Una sera qualunque diventa tragedia a Tolentino, in viale Benadduci. È venerdì. Gentiana Hudhra, 45 anni, come ogni giorno, percorre il viale a piedi per recarsi al lavoro. Fa la badante. Ha appena terminato un turno e si dirige verso il secondo impiego della giornata. Ma a destinazione non arriverà mai.
In pochi minuti accade l’irreparabile. L’ex marito la raggiunge all’improvviso, impugnando un coltello. È una furia. Un’aggressione brutale, senza tregua. Prima la colpisce con diverse coltellate, poi, quando Gentiana crolla a terra, continua a infierire con calci e pugni, accecato da una violenza che lascia senza parole.
Intorno a loro, la vita scorreva normalmente. Ragazzi nei giardini, passanti, clienti dei locali vicini. Nessuno riesce a intervenire, tutti restano pietrificati, scioccati. C’è chi grida, chi chiama i soccorsi. In pochi attimi, la scena si trasforma in un incubo a cielo aperto.
L’assassino, dopo aver consumato il gesto, si siede su una panchina poco distante. Non fugge. Aspetta. Quando arrivano i carabinieri, non oppone resistenza. “Ho fatto quello che dovevo”, dichiara con freddezza. E più tardi, davanti ai magistrati, rincara: “L’ho fatto per i miei figli. Era una cosa che volevo fare.”

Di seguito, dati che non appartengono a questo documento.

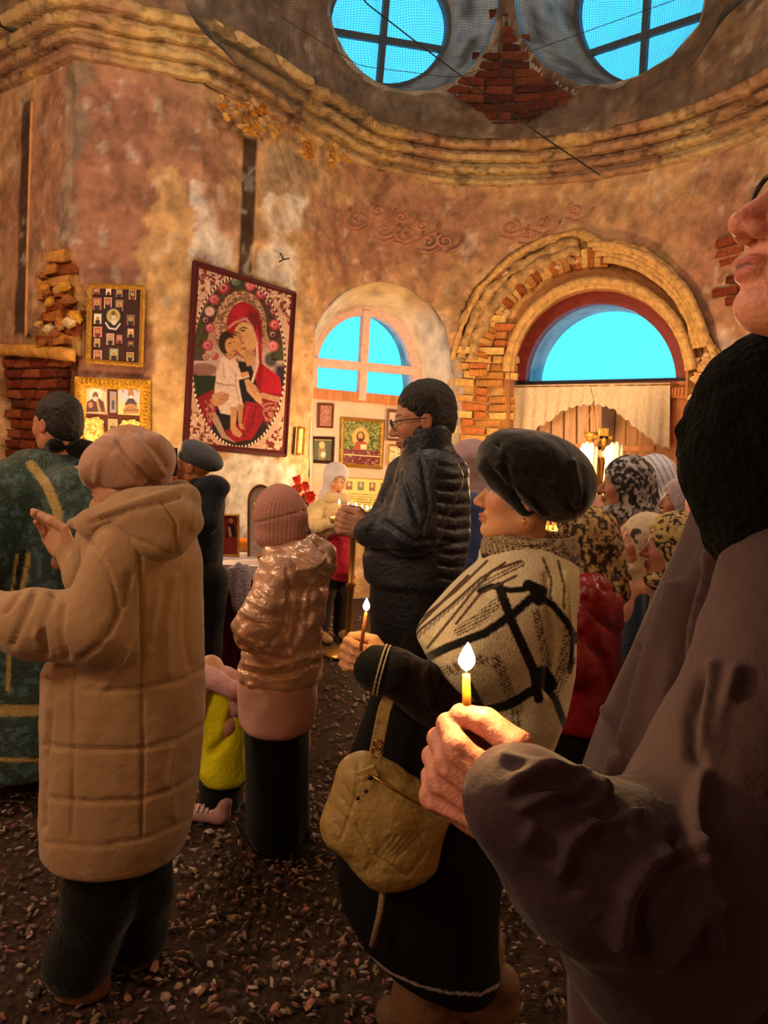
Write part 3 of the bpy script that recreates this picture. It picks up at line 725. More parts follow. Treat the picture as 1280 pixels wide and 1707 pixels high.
def lay(path, wall, poly, meshes, off, seed, rowh=.078, ln=.268, jit=.02, drop=.06, zr=None):
    r = np.random.RandomState(seed); uz = path.hits(DENS(poly)); u0, z0 = uz.min(0); u1, z1 = uz.max(0)
    if zr: z0, z1 = zr
    z = z0; row = 0
    while z < z1:
        u = u0-(row % 2)*ln/2+r.uniform(-.01, .01)
        while u < u1+ln:
            half = r.rand() < .22; l = ln*(.5 if half else 1); uc = u+l/2
            if inpoly(uz, np.array([uc]), np.array([z+rowh/2]))[0] and 0.02 < uc < path.U[-1]-.02 and r.rand() > drop:
                p = path.pt(np.array([uc]), np.array([z+rowh/2]), off+r.uniform(-jit, jit))[0]
                put(meshes[r.randint(len(meshes))], 'brick', p, frame_on(path, uc, r.uniform(-.05, .05)), wall, ((.46 if half else 1)*ln/.268, 1, rowh/.078))
            u += l
        z += rowh; row += 1
BR_Y = [brick_mesh('brick', c, i) for i, c in enumerate(('b98a50', 'c49a5e', 'a8753f', 'b0683c', 'cba868'))]
BR_R = [brick_mesh('brick', c, i+9) for i, c in enumerate(('7c3a26', '6a2e20', '8c4a30', '5a2a1e'))]
BR_M = [brick_mesh('brick', c, i+20, .02) for i, c in enumerate(('a8642f', 'b57a3c', '8a4a28', 'c08a48'))]
lay(WA, wall_back, [(752, 905), (750, 600), (775, 560), (800, 520), (850, 520), (856, 600), (848, 905)], BR_Y, -.072, 1, jit=.028)
lay(WA, wall_back, [(x+(8 if x > 855 else -8), y+6) for x, y in BRICK_V], BR_R, -.08, 2, drop=.0, jit=.014)
lay(WL, wall_left, [(0, 600), (118, 602), (118, 860), (0, 860)], BR_R, -.10, 3, drop=.05, jit=.014)
lay(WL, wall_left, [(62, 575), (60, 470), (80, 430), (100, 410), (122, 440), (128, 575)], BR_M, -.075, 4, jit=.03, drop=.04, rowh=.085)
lay(WA, wall_back, [(1196, 400), (1236, 390), (1250, 520), (1200, 500)], BR_R, -.045, 5, drop=.2)
# voussoirs of the relieving arch
r_ = np.random.RandomState(8)
for k in range(30):
    a = math.radians(178-k*3.1); 
    for (rr0, ms) in ((222, BR_Y), (196, BR_Y if k % 3 else BR_M)):
        if rr0 == 222: continue
        x, y = 1000+rr0*1.04*math.cos(a), 628-rr0*1.02*math.sin(a)
        u, z = WA.hit(x, y); p = WA.pt(np.array([u]), np.array([z]), -.035+r_.uniform(-.03, .02) - (.02 if rr0 == 196 else 0))[0]
        put(ms[r_.randint(len(ms))], 'brick', p, frame_on(WA, u, -a+r_.uniform(-.05, .05)), wall_back, (.66, .9, .92))
# archivolt and mouldings
def px_strip(path, pts, off):
    return np.array([path.pt(np.array([u]), np.array([z]), off)[0] for u, z in (path.hit(x, y) for x, y in pts)])
M_MOULD = mat('crumbling_moulding_plaster', 'c29a62', .95, nscale=18, namt=.3, bump=1.5, bscale=40, bdet=6, spec=.15)
def rough_tube(name, pts3, r, m, parent=None, n=10, seed=0, amp=.25, flat=None):
    b = MB().tube(pts3, r, n); V = np.concatenate(b.V); e = (fbm(V, 9, 4, seed)-.5)*2*amp*r; c = np.repeat(np.asarray(pts3), n, 0); d = V-c; d /= np.linalg.norm(d, axis=1)[:, None]+1e-9
    return mk(name, V+d*e[:, None], b.F, m, parent, True)
am = struct(empty('trim_6'))
for rr0, ry, a0, a1, t_, off, sd in ((155, 156, 178, 3, .045, .02, 1), (147, 149, 178, 3, .03, .0, 2)):
    rough_tube('moulding', px_strip(WA, arc(1000, 625, rr0, ry, a0, a1, 90), off), t_, M_MOULD, am, seed=sd, amp=.35)
for q, (rr0, t_, a0) in enumerate(((166, .03, 86), (174, .026, 90), (182, .024, 92), (189, .03, 94))):
    rough_tube('moulding', px_strip(WA, arc(997, 598, rr0, rr0*1.0, a0, 6, 70), .02+.012*q), t_, M_MOULD, am, seed=5+q, amp=.5)
rough_tube('moulding', px_strip(WA, [(966, 388), (985, 398), (1008, 412), (1030, 420)], .03), .05, M_MOULD, am, seed=12, amp=.8)
rough_tube('moulding', px_strip(WA, densify([(1022, 405), (1075, 418), (1120, 450), (1150, 490), (1172, 545), (1190, 580), (1196, 600)], 6, False), .03), .028, M_MOULD, am, seed=14, amp=.8)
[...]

Parole che fanno rabbrividire. Che mostrano la lucidità agghiacciante con cui ha pianificato l’omicidio. Un delitto compiuto senza esitazioni, in pieno giorno, tra la gente, come se non ci fosse nulla di sbagliato. Ma dietro quella calma apparente si nasconde una violenza silenziosa, mai denunciata, mai emersa.
La coppia era separata dal 2021. Eppure, nulla aveva fatto presagire un epilogo così estremo. Nessuna segnalazione, nessuna denuncia, nessun intervento delle autorità. Gentiana non aveva mai parlato del suo dolore, della sua storia passata, di eventuali minacce. Le persone che la conoscevano la descrivono come una donna gentile, discreta, riservata. “Lavorava anche per noi, non ha mai detto nulla sul marito,” racconta una residente del quartiere.

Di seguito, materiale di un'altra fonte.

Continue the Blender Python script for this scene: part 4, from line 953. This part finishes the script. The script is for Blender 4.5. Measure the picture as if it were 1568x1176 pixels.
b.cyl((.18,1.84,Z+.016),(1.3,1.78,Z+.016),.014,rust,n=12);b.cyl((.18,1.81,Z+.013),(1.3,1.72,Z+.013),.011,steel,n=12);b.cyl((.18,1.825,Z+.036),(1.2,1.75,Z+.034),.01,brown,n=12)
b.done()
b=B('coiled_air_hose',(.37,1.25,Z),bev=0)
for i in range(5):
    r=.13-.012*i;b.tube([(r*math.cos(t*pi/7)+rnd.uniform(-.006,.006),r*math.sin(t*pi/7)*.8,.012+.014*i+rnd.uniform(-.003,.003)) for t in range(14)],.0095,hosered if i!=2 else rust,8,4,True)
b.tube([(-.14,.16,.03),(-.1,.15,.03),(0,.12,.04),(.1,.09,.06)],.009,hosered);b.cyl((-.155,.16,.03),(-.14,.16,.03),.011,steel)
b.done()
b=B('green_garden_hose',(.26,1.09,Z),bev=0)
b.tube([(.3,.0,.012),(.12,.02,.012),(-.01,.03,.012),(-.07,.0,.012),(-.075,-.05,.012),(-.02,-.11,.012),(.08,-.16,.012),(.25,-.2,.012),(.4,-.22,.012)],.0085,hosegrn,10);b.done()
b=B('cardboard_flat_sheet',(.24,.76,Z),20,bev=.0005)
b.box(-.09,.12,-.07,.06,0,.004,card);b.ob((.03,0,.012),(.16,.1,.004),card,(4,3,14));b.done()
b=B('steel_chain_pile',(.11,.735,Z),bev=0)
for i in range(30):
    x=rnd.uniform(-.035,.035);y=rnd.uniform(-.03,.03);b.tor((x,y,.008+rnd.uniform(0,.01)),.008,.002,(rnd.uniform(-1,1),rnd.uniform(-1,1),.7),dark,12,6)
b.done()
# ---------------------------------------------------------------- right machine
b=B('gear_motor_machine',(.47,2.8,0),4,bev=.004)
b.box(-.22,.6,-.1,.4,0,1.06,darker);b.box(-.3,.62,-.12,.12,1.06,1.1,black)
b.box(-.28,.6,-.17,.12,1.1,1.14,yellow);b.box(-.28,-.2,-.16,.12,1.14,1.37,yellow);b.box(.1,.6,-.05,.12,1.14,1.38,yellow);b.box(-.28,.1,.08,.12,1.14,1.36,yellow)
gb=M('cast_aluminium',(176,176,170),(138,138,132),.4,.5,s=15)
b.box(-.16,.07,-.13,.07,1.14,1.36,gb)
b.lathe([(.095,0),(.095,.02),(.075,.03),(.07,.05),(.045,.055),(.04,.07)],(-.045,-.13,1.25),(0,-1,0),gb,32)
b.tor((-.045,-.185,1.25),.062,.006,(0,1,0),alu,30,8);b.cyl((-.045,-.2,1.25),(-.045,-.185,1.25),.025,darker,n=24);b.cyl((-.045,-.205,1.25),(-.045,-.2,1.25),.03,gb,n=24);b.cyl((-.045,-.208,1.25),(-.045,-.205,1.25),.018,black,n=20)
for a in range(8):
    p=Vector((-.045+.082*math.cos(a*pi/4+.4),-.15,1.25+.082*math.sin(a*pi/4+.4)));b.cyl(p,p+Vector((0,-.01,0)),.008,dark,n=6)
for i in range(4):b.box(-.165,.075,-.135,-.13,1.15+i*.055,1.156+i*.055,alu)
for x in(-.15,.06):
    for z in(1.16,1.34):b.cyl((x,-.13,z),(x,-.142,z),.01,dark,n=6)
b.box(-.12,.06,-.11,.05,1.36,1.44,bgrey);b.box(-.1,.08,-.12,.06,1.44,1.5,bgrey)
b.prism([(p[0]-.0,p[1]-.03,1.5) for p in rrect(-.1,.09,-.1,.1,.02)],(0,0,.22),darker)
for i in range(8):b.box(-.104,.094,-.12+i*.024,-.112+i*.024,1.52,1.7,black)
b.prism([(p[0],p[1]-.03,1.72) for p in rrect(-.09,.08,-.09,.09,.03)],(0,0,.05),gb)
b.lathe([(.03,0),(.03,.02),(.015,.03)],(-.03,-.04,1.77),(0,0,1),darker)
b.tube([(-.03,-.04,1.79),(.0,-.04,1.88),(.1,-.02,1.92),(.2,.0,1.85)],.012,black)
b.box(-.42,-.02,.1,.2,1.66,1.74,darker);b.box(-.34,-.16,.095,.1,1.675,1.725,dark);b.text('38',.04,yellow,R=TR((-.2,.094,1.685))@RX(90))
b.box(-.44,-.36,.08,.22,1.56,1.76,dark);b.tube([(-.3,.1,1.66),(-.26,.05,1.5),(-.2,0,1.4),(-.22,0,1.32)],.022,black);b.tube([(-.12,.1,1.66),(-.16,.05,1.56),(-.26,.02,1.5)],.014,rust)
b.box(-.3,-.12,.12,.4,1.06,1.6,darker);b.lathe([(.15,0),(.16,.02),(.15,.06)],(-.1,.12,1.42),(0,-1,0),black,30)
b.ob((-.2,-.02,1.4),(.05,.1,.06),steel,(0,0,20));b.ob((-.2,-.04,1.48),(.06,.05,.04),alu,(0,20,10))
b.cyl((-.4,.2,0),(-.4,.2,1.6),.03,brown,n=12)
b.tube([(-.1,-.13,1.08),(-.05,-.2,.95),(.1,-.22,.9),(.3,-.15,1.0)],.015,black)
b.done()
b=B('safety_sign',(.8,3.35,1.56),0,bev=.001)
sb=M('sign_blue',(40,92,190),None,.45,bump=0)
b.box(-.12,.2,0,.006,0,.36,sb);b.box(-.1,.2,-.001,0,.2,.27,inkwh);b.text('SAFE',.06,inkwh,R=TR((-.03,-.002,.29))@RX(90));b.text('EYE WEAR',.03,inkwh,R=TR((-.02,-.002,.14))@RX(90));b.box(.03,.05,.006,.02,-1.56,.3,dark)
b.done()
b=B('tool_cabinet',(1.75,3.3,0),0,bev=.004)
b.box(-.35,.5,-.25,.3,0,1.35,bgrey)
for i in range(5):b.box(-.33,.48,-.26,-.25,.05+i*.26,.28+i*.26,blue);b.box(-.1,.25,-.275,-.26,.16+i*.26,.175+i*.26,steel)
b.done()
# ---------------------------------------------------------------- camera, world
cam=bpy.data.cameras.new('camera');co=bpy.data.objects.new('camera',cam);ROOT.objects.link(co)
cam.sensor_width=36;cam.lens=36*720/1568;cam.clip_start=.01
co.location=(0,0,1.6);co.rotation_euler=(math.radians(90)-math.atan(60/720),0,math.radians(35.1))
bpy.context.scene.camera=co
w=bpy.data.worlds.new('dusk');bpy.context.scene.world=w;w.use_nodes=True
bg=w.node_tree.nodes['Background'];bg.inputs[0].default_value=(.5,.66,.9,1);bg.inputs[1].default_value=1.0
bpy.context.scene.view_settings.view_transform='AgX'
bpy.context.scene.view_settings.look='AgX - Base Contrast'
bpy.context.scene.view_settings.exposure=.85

Madre di due figli, uno di 20 e uno di 23 anni, Gentiana viveva una vita fatta di lavoro e silenzi. I due ragazzi ora sono stati affidati ai servizi sociali, che li accompagneranno in un percorso di supporto psicologico. Un trauma difficile da elaborare, una ferita profonda che segnerà per sempre le loro vite.

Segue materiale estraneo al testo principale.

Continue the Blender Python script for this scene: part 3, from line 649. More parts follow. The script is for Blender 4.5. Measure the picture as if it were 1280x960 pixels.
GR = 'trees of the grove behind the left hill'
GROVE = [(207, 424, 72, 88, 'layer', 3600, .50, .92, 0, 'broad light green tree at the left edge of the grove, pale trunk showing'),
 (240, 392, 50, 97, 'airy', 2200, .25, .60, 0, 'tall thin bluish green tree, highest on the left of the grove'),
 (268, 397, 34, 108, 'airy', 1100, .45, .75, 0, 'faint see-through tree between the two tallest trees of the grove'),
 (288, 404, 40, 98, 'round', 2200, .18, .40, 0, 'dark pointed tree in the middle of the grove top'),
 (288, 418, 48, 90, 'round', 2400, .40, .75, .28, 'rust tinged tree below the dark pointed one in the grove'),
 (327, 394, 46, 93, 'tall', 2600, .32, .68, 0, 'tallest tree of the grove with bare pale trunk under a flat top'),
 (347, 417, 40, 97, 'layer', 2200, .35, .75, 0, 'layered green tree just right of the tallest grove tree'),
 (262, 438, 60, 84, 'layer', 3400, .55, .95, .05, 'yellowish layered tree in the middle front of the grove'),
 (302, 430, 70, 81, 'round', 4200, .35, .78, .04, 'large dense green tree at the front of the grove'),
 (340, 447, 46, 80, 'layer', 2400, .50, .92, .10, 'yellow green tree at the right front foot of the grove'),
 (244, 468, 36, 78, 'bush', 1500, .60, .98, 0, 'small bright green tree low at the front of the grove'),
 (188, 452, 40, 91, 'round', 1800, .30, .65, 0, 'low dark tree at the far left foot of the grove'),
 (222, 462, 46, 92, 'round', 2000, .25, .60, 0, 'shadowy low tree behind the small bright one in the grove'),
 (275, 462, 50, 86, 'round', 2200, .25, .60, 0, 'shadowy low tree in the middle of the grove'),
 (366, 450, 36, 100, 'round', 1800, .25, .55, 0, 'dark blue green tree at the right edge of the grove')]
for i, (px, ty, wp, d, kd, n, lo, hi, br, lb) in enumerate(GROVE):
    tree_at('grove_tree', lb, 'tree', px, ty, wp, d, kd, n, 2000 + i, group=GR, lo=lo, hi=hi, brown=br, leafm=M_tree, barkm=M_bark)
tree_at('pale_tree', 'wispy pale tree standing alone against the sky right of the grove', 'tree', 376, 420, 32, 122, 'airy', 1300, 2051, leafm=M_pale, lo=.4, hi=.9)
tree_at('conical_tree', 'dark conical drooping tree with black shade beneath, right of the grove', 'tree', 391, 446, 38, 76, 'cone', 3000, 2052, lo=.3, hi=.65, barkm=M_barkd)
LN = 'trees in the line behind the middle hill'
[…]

Accanto al luogo del delitto è stato ritrovato un monopattino: sarebbe stato usato dall’uomo per raggiungere Tolentino partendo da Perugia. Anche questo elemento contribuisce a delineare la premeditazione dell’omicidio. Nulla lasciato al caso. Nessuna fuga. Solo un’apparente calma e una tragica determinazione.
Secondo i dati riportati dal Corriere della Sera, quello di Gentiana rappresenta il 33esimo femminicidio registrato in Italia nel 2025. Un numero che fa male. Che scuote. Che obbliga a riflettere.
Perché, al di là dei numeri, dietro ogni caso c’è una donna. Una vita spezzata. Una famiglia distrutta. Una comunità segnata. Non possiamo più rimanere spettatori inerti davanti a tutto questo.
Serve un cambiamento profondo, radicale. Una trasformazione culturale che parta dal rispetto reciproco, dall’ascolto, dalla prevenzione. Non si può più attendere. Le istituzioni hanno un dovere, ma anche noi, come cittadini, abbiamo una responsabilità. È nelle famiglie, nelle scuole, nelle relazioni quotidiane che si devono costruire le basi per una società libera dalla violenza di genere.
Il femminicidio non è mai un raptus. È l’ultimo atto di una catena di dominio, controllo, umiliazioni e silenzi. Ed è proprio contro questo silenzio che dobbiamo iniziare a combattere. Dare voce alle vittime, creare reti di sostegno, educare alla parità e al rispetto fin dall’infanzia.
Gentiana, come troppe altre donne, non ha trovato il coraggio – o forse la possibilità – di denunciare. Ma la sua storia non deve essere dimenticata. Deve diventare un simbolo, un richiamo, un’urgenza.
Perché nessuna donna dovrebbe mai più morire per mano di chi diceva di amarla.